15.360 clichés des demi-mondaines à découvrir sur Gallica, les albums Reutlinger numérisés

Depuis quelques semaines, les Gallicanautes peuvent découvrir en ligne la soixantaine d’albums de Léopold Reutlinger que le département des Estampes et de la photographie de la BnF conserve. Près de 15 360 clichés, réalisés entre 1875 et 1917 qui figurent tout ce que Paris compte de cocottes, demi-mondaines et actrices. C’est pour marquer l’arrivée de ce nouveau corpus sur Gallica que j’ai décidé de publier une série de billets donnant un aperçu de sa richesse. Pour ce premier numéro, il s’agit de présenter la maison Reutlinger.
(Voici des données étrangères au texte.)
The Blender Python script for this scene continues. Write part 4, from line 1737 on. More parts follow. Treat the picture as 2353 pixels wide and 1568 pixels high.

Photographie de Mata Hari par Reutlinger
Reutlinger, Mata Hari, (tome 39, vue 6), photographie, Gallica/BnF

Nadar, Reutlinger, Disderi, voici le nom des studios où il était de bon ton de se faire photographier. Si le studio de Nadar était plutôt spécialisé dans le gotha intellectuel, la maison Reutlinger comptait dans sa clientèle une myriade d’actrices, artistes de scène, chanteuses de music-hall et autres cocottes.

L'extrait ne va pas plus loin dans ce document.